The left tactic is to delegitimize the existing order, argue it is unjust, and angle for redistributing the scarce resource (power, money, status, land), while the right tactic is to argue that the current order is fair, that the left is causing chaos, and that the ensuing conflict will destroy the scarce resource and not simply redistribute it.
You can think of circumstances where the right was correct, and those where the left was. A key concept is that on a historical timescale, right and left are temporary tactics as opposed to defining characteristics of tribes.
For example, Protestants originally used left tactics relative to the Catholic Church in the time of Martin Luther.

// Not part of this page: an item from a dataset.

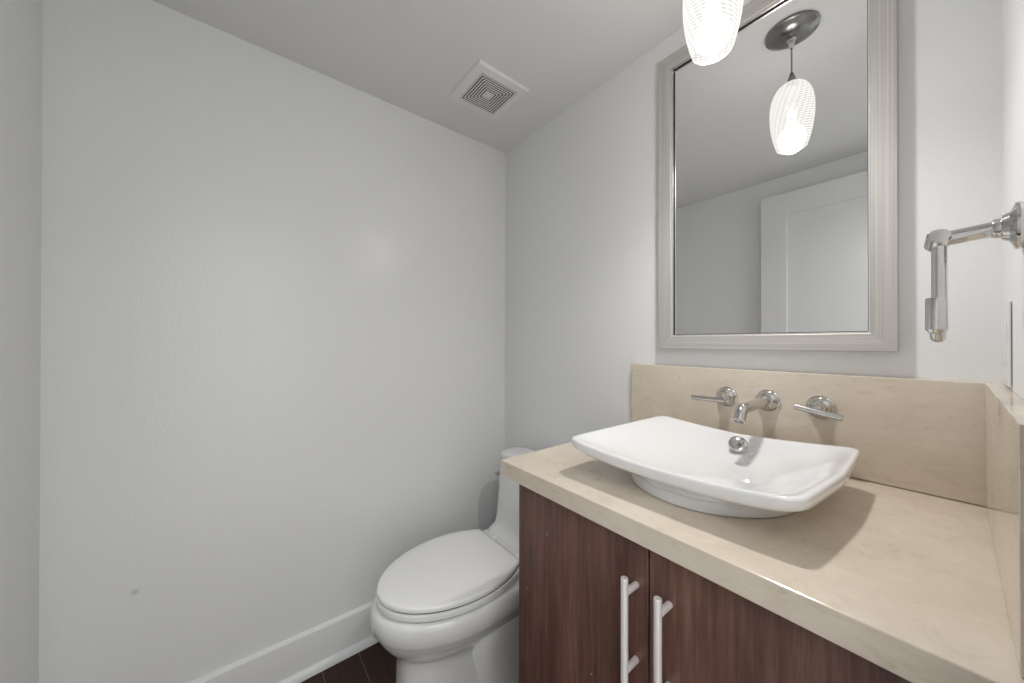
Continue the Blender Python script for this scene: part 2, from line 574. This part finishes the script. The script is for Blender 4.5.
rings = [
    sring(0.140, 0.140, 2.0, ZT + 0.0005, fx, fy),
    sring(0.148, 0.149, 2.0, ZT + 0.0015, fx, fy),
    sring(0.149, 0.150, 2.0, ZT + 0.004, fx, fy),
    sring(0.1480, 0.1490, 2.05, ZT + 0.017, fx, fy),
    sring(0.1462, 0.1475, 2.05, ZT + 0.0205, fx, fy),
    sring(0.1490, 0.1505, 2.1, ZT + 0.0235, fx, fy),
    sring(0.158, 0.157, 2.25, ZT + 0.031, 0, 0, 0.001, 0.002),
    sring(0.174, 0.166, 2.7, ZT + 0.040, 0, 0, 0.002, 0.004),
    sring(0.191, 0.177, 4.6, ZT + 0.0475, 0, 0, 0.005, 0.006),
    sring(0.204, 0.185, 9.0, ZT + 0.056, 0, 0, 0.009, 0.007),
    sring(0.2098, 0.1896, 15.0, ZT + 0.0635, 0, 0, 0.011, 0.008),
    sring(0.2108, 0.1902, 20.0, RZ - 0.010, 0, 0, 0.012, 0.008),
    sring(0.2106, 0.1903, 22.0, RZ - 0.005, 0, 0, 0.012, 0.008),
    sring(0.2093, 0.1892, 22.0, RZ - 0.0014, 0, 0, 0.012, 0.008),
    sring(0.2060, 0.1864, 22.0, RZ, 0, 0, 0.012, 0.008),
    sring(0.2020, 0.1828, 20.0, RZ - 0.0008, 0, 0, 0.012, 0.008),
    sring(0.1950, 0.1775, 10.0, RZ - 0.0032, 0, 0, 0.012, 0.008),
    sring(0.180, 0.168, 6.0, RZ - 0.0135, 0, 0, 0.009, 0.008),
    sring(0.158, 0.153, 4.0, RZ - 0.027, 0, 0, 0.007, 0.006),
    sring(0.132, 0.134, 2.9, RZ - 0.041, 0, 0, 0.004, 0.004),
    sring(0.102, 0.108, 2.3, RZ - 0.053, 0, 0, 0.002, 0.002),
    sring(0.068, 0.074, 2.0, RZ - 0.0605, 0, 0),
    sring(0.034, 0.036, 2.0, RZ - 0.0645, 0, 0),
    sring(0.012, 0.012, 2.0, RZ - 0.0655, 0, 0),
]
bm = loft(bmesh.new(), rings)
finish('basin', bm, 'porcelain', sink, angle=60)
bm = bmesh.new()
# chrome overflow cap on the back slope of the bowl
on = Vector((0.22, -0.74, 0.62)).normalized()
oc = Vector((1.104, -0.148, 0.9285))
lathe(bm, oc - on * 0.004, on, [(0, 0.0135), (0.007, 0.0145), (0.0075, 0.0192), (0.0105, 0.0192), (0.0125, 0.0172), (0.0135, 0.012), (0.0138, 0.0)], 36)
c = finish('overflow_cap', bm, 'chrome', sink)
c['label'] = 'round chrome overflow cap'

# ------------------------------------------------------------------ wall mounted faucet and its two handles
YS = -0.0205
def escutcheon(x, z, th, name='escutcheon'):
    bm = bmesh.new()
    lathe(bm, (x, YS + 0.0008, z), (0, -1, 0), [(0, 0.0265), (0.003, 0.0270), (0.0048, 0.0262), (0.0056, 0.0235), (0.0068, 0.0225), (0.0095, 0.0215),
                                       (0.0135, 0.0185), (0.016, 0.0150), (0.0175, 0.0140)], 48)
    finish(name, bm, 'chrome', th)

fz = 1.024
fau = thing('wall_faucet', 'chrome wall-mounted faucet spout with bent tip, middle of the backsplash above the sink', 'faucet', (1.128, YS, fz))
escutcheon(1.128, fz, fau)
bm = bmesh.new()
path = [(1.128, YS - 0.012, fz), (1.128, -0.10, fz - 0.001), (1.127, -0.170, fz - 0.002)]
BA = math.radians(58)
path += arc((1.126, -0.180, fz - 0.024), 0.022, (0, 0, 1), (0, -1, 0), 0.25, BA, 9)
e = Vector(path[-1]); dd = Vector((0, -math.cos(BA), -math.sin(BA)))
path += [e + dd * 0.006, e + dd * 0.013]
tube(bm, path, 0.0120, 28)
finish('spout', bm, 'chrome_worn', fau)
bm = bmesh.new()
lathe(bm, e + dd * 0.0125, dd, [(0, 0.0122), (0.0015, 0.0123), (0.005, 0.0123), (0.0058, 0.0115), (0.0058, 0.0092), (0.003, 0.009)], 28)
finish('aerator', bm, 'chrome', fau)

HG = 'faucet lever handles on the backsplash'
def fhandle(x, z, p0, p1, label):
    t = thing('faucet_handle', label, 'faucet handle', (x, YS, z), HG)
    escutcheon(x, z, t)
    bm = bmesh.new()
    lathe(bm, (x, YS - 0.014, z), (0, -1, 0), [(0, 0.0125), (0.010, 0.0118), (0.013, 0.0098), (0.024, 0.0095), (0.030, 0.0092), (0.0315, 0.008), (0.032, 0.0)], 32)
    finish('hub', bm, 'chrome', t)
    bm = bmesh.new()
    p0, p1 = Vector(p0), Vector(p1)
    L = (p1 - p0).length
    lathe(bm, p0, p1 - p0, [(0, 0.0056), (0.0008, 0.0066), (L - 0.0008, 0.0066), (L, 0.0056)], 24)
    finish('lever', bm, 'chrome_worn', t)
fhandle(1.034, 1.022, (0.961, -0.066, 1.0155), (1.046, -0.066, 1.0165), 'chrome faucet handle with lever pointing left, left of the spout on the backsplash')
fhandle(1.229, 1.021, (1.192, -0.066, 1.0225), (1.272, -0.066, 1.0085), 'chrome faucet handle with slanting crossbar lever, right of the spout on the backsplash')

# ------------------------------------------------------------------ mirror
mir = thing('wall_mirror', 'large rectangular wall mirror in a brushed champagne silver frame above the backsplash', 'mirror', (1.093, -0.0005, 1.15))
mx0, mx1, mz0, mz1 = 0.840, 1.348, 1.150, 2.057
fw = 0.042
prof = [(0.0, 0.0), (0.0, 0.026), (0.0012, 0.0272), (0.0375, 0.0245), (0.039, 0.0235), (0.0395, 0.0215), (0.0405, 0.017), (0.0405, 0.0)]   # (inwards, out from wall)
MY = -0.0005
def rail(side):
    bm = bmesh.new()
    rings = []
    for d, h in prof:
        y = MY - h
        if side == 'bottom':
            rings.append(((mx0 + d, y, mz0 + d), (mx1 - d, y, mz0 + d)))
        elif side == 'top':
            rings.append(((mx0 + d, y, mz1 - d), (mx1 - d, y, mz1 - d)))
        elif side == 'left':
            rings.append(((mx0 + d, y, mz0 + d), (mx0 + d, y, mz1 - d)))
        else:
            rings.append(((mx1 - d, y, mz0 + d), (mx1 - d, y, mz1 - d)))
    loft(bm, [[r[0] for r in rings], [r[1] for r in rings]])
    return finish('frame_rail', bm, 'frame_silver_cross' if side in ('bottom', 'top') else 'frame_silver_upright', mir, angle=25)
for sd in ('left', 'right', 'bottom', 'top'):
    rail(sd)
# bright inner bead and a dark strip painting the shade of the gap behind it
bm = bmesh.new()
def rim_boxes(bm, a, b2, h0, h1):
    for x0, x1, z0, z1 in ((mx0 + a, mx0 + b2, mz0 + a, mz1 - a), (mx1 - b2, mx1 - a, mz0 + a, mz1 - a), (mx0 + b2, mx1 - b2, mz0 + a, mz0 + b2), (mx0 + b2, mx1 - b2, mz1 - b2, mz1 - a)):
        box(bm, x0, x1, MY - h1, MY - h0, z0, z1)
    return bm
finish('bead', rim_boxes(bm, 0.0405, 0.0425, 0.004, 0.0175), 'bead_silver', mir, smooth=False)
finish('bead_gap_shade', rim_boxes(bmesh.new(), 0.0425, 0.0440, 0.004, 0.0120), 'cabinet_dark', mir, smooth=False)
finish('glass', boxes((mx0 + 0.037, mx1 - 0.037, MY - 0.0085, MY - 0.003, mz0 + 0.037, mz1 - 0.037)), 'mirror_silver', mir, smooth=False)
finish('backing', boxes((mx0 + 0.01, mx1 - 0.01, MY - 0.003, MY + 0.0, mz0 + 0.01, mz1 - 0.01)), 'cabinet_dark', mir, smooth=False)

# ------------------------------------------------------------------ pendant lamp
PX, PY = 1.108, -0.297
pen = thing('pendant_lamp', 'chrome pendant lamp with white swirl glass shade hanging in front of the mirror', 'lamp', (PX, PY, H))
bm = bmesh.new()
lathe(bm, (PX, PY, H), (0, 0, -1), [(-0.002, 0.066), (0.004, 0.0675), (0.007, 0.0665), (0.009, 0.062), (0.014, 0.056), (0.020, 0.044), (0.024, 0.028), (0.0255, 0.014), (0.026, 0.0)], 56)
finish('canopy', bm, 'canopy_nickel', pen)
bm = bmesh.new()
lathe(bm, (PX, PY, H - 0.0255), (0, 0, -1), [(0, 0.012), (0.004, 0.0125), (0.007, 0.0095), (0.022, 0.0065), (0.030, 0.006), (0.032, 0.004)], 28)
finish('cord_grip', bm, 'chrome', pen)
bm = bmesh.new()
tube(bm, [(PX, PY, H - 0.05), (PX, PY, 2.003)], 0.0022, 12)
finish('cord', bm, 'canopy_nickel', pen)
bm = bmesh.new()
lathe(bm, (PX, PY, 2.008), (0, 0, -1), [(0, 0.004), (0.006, 0.0065), (0.020, 0.0105), (0.036, 0.0145), (0.044, 0.016)], 28)
finish('socket_cap', bm, 'canopy_nickel', pen)
sz = [(1.9710, 0.012), (1.9710, 0.022), (1.9681, 0.0295), (1.9605, 0.0375), (1.9471, 0.0455), (1.9280, 0.0520), (1.9050, 0.0552), (1.8821, 0.0558), (1.8591, 0.0548),
      (1.8362, 0.0522), (1.8132, 0.0482), (1.7941, 0.0436), (1.7798, 0.0394), (1.7750, 0.0378), (1.7750, 0.0362), (1.7788, 0.0365)]
bm = bmesh.new()
lathe(bm, (PX, PY, 0), (0, 0, 1), sz, 64, False, False)
finish('lamp_shade', bm, 'swirl_glass', pen, angle=80)
bm = bmesh.new()
lathe(bm, (PX, PY, 1.779), (0, 0, 1), [(0, 0.001), (0.002, 0.014), (0.008, 0.026), (0.018, 0.0335), (0.030, 0.0345), (0.046, 0.029), (0.064, 0.018), (0.078, 0.0135), (0.100, 0.013)], 36)
finish('bulb', bm, 'bulb_glow', pen)
bm = bmesh.new()
lathe(bm, (PX, PY, 1.8785), (0, 0, 1), [(0, 0.013), (0.03, 0.0135), (0.032, 0.011), (0.090, 0.011)], 24)
finish('lamp_socket', bm, 'plate_plastic', pen)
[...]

Then, hundreds of years later, the American descendants of those revolutionaries - the Protestant establishment, the WASPs – used right tactics to defend its position as the ruling class.
Many such flippenings occur in history, where a given tribe uses leftist tactics in one historical period and its cultural descendants use rightist tactics in another.
We’ve also seen firsthand that a successful tech startup is typically a left/right fusion.
It has the leftist aspects of missionary zeal, critique of the existing order, desire to change things, informal dress and style, initially flat org chart, and revolutionary ambition.
But it also has the rightist aspects of hierarchy, leadership, capitalism, accountability, and contractual order.
If you only have one without the other, you can’t really build a meaningful company.
Right without left is at best Dunder Mifflin Paper Company
Left without right is an idealistic co-op that never ships a product.
The point is that in any holy war, the left is the word, and the right is the sword. It’s the priest and the warrior; you need both.